Precisamos aprender a encarar as leis de uma maneira um pouco diferente do que estamos acostumados, com um olhar mais crítico e até mesmo questionador. Mas ao invés de decidirmos apressadamente se devemos ou não obedecer a uma determinada lei, devemos investigar pacientemente cada lei e até mesmo cada regra de conduta e cada costume da sociedade e tentar descobrir dentro de cada um destes os seus fundamentos morais e a justiça contida na sua lógica. Nos baseando nos princípios cristãos da solidariedade e do amor ao próximo logo perceberemos se estas regras são justas ou injustas, lembrando que por mais ilógica que pareça à primeira vista, quase sempre existe um princípio moral justo em cada lei e nossa revolta contra determinadas regras provém quase sempre da ignorância deste princípio e do bem maior que uma determinada norma traz para a coletividade.

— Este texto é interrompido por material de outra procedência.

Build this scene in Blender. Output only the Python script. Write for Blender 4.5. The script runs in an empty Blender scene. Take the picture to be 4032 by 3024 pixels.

Também precisamos aos poucos tentar imitar Jesus, um mínimo que seja, no seu comportamento em relação às leis. Não devemos nos revoltar facilmente contra as normas que nos trazem prejuízo pessoal, confiando sempre que a mais cedo ou mais tarde a justiça divina sempre prevalece. Ao mesmo tempo quem sabe também consigamos aprender a ter a coragem de nos expor e questionar ou desobedecer a uma lei que traga prejuízo não a nós mesmos mas ao nosso próximo, lutando contra a injustiça que oprime o próximo e esquecendo um pouco dos nossos próprios interesses. Gandhi, o pacifista que libertou a Índia da dominação pelo império britânico, como um verdadeiro cristão, dizia que o homem realmente corajoso não é aquele que ataca com violência e foge, mas sim aquele que tem coragem de desobedecer à lei injusta e ficar para sofrer as consequências.